Two years after Hurricane Harvey swept through the Greater Houston area in August 2017, the number of homes sold is rising in some areas of Cy-Fair, even within some communities hit hardest by flooding.
Total home sales in the north Cypress market area—which includes the parts of Cypress along Cypress Creek that saw the worst flooding during Harvey—have increased since 2017, according to the Texas A&M Real Estate Institute. A total of 546 homes were sold in the first four months of 2017. That number rose to 561 after Harvey in 2018 and 612 in 2019.
Residents looking to move after experiencing flood damage in their homes typically choose to either fix and sell the houses themselves or sell their damaged properties to investors, who will then remodel and sell the homes, said Pedro Rodriguez, a Cy-Fair-area real estate agent with Better Homes and Gardens Gary Greene.
“The current housing market is just as good as it was before the storm hit,” Rodriguez said.
When a house floods, the typical metrics used to assess home values cannot properly deal with the new variables at play—which part of the house flooded, how high the flood waters got and the extent to which the house was remediated—said Paige Martin, a broker associate with Keller Williams Realty.
For this reason, companies and buyers alike tend to shy away from flood-stricken properties, Martin said.
“With the memory of Harvey and recent flooding still fresh, buyers are generally more wary and more informed about the risks of buying properties in flood-prone areas,” Martin said.
Throughout Cypress, the median price of homes sold rose 2% from 2018-19, but median land values decreased from $30 to $21 per square foot, Martin said. In specific pockets that flooded, average prices have seen decreases, and there have been more homes that have come on the market and not sold, she said. In communities along Cypress Creek such as Norchester and Lakewood Crossing, home sales dropped in 2017 but rebounded in 2018, surpassing sales totals from before the storm.
More houses in flood-prone communities are also being converted to rentals, Rodriguez said. When investors acquire a flood-damaged home, their first attempt after a remodel is to sell it. If this is not possible, their next step is to rent it out, he said.
Neighborhoods recover
In Norchester, more than 400 of the 720 homes flooded during Harvey, said Cathy Dunn, president of the Norchester Homeowners Association’s board of directors.
Even though Norchester was hit hard, Rodriguez said there has been no real slowdown in the housing market due to the hurricane.
A total of 48 Norchester properties have transferred hands this calendar year, 37 of which went to new families as opposed to investors, Dunn said. About a quarter of these homes were bought out by the Federal Emergency Management Agency and will be demolished, she said.
For those who made it through the worst of the hurricane damage in Norchester, many of their homes have since been remodeled with upgrades, Dunn said.
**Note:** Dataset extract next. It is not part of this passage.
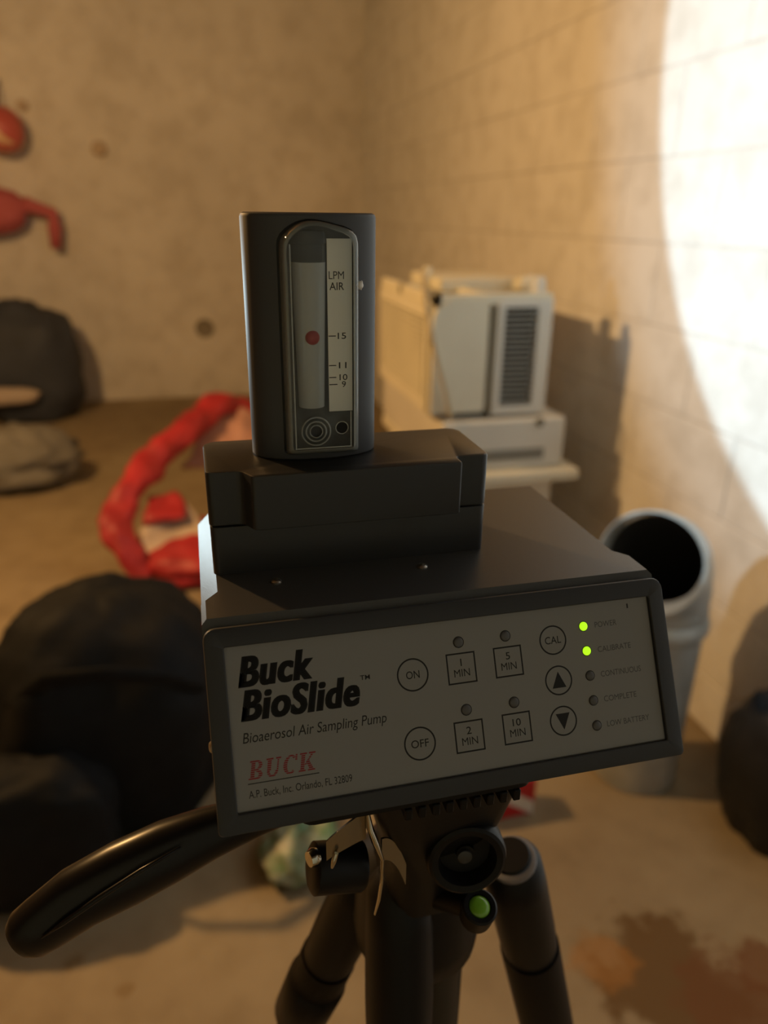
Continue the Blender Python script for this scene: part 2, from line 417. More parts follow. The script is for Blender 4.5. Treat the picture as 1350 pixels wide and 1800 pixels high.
def square(cx, cv, h, th):
    bm = nb(); bm2 = [[bm.verts.new(pf(cx + sx * d, cv + sy_ * d)) for sx, sy_ in ((-1, -1), (1, -1), (1, 1), (-1, 1))] for d in (h, h - th)]
    for k in range(4): bm.faces.new((bm2[0][k], bm2[0][(k + 1) % 4], bm2[1][(k + 1) % 4], bm2[1][k]))
    return bm
for s, cx, cv, r, hw in (('ON', 57.2, 35.1, 4.7, 2.0), ('OFF', 57.2, 15.8, 4.7, 2.6), ('CAL', 101.5, 39.6, 4.4, 2.6)):
    obj('button_ring', ring(cx, cv, r, .45), M_ink, panel); lettering(s, cx - hw, cv - 1.1, cx + hw, cv + 1.1, bold=.005)
for cx, cv, d in ((101.8, 27.6, 1), (101.75, 15.7, -1)):
    obj('button_ring', ring(cx, cv, 4.4, .45), M_ink, panel)
    bm = nb(); bm.faces.new([bm.verts.new(pf(cx + a, cv + b * d)) for a, b in ((-2.25, -2.2), (2.25, -2.2), (0, 2.6))]); obj('arrow', bm, M_ink, panel)
def lens(cx, cv, r, m):
    bm = nb(); loft(bm, [[face(cx + rr * math.cos(a), cv + rr * math.sin(a), n) for a in [2 * math.pi * k / 24 for k in range(24)]] for rr, n in ((r, -1.05), (r, -.9), (r * .85, -.72), (r * .45, -.6), (r * .05, -.57))])
    o = obj('indicator_lamp', bm, m, panel, 60)
    obj('lamp_rim', ring(cx, cv, r * 1.16, r * .2, 28), M_ink, panel); return o
for s, cx, cv, dv in (('1', 71.95, 35.1, 7.5), ('5', 86.6, 35.15, 7.5), ('2', 72.1, 15.65, 7.5), ('10', 86.95, 15.8, 7.4)):
    obj('button_outline', square(cx, cv, 4.45, .45), M_ink, panel)
    hw = .3 if s == '1' else (.8 if len(s) == 1 else 1.5)
    lettering(s, cx - hw, cv + .6, cx + hw, cv + 2.7, keep=True, bold=.006); lettering('MIN', cx - 2.4, cv - 2.4, cx + 2.4, cv - .3)
    lens(cx - .1, cv + dv, 1.45, M_dot)
for k, (s, x1) in enumerate((('POWER', 123.2), ('CALIBRATE', 127.0), ('CONTINUOUS', 129.4), ('COMPLETE', 126.8), ('LOW BATTERY', 130.1))):
    cv = 42.5 - 7.43 * k
    o = lens(112.0 + .09 * k, cv, 1.35, M_green if k < 2 else M_dot)
    if k < 2: o['label'] = 'glowing green indicator lamp'
    lettering(s, 115.8, cv - .85, x1, cv + .85, m=M_ghost)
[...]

Her own home has been remodeled after damage from Harvey and the 2016 Tax Day flood.
Dunn said the hurricane helped bring the community—which celebrates the 50th anniversary of its founding this year—together.
“Harvey was probably the worst thing that ever happened to the subdivision and also the best,” she said. “The people who are here, we are committed to making [this neighborhood] even better than it was before.”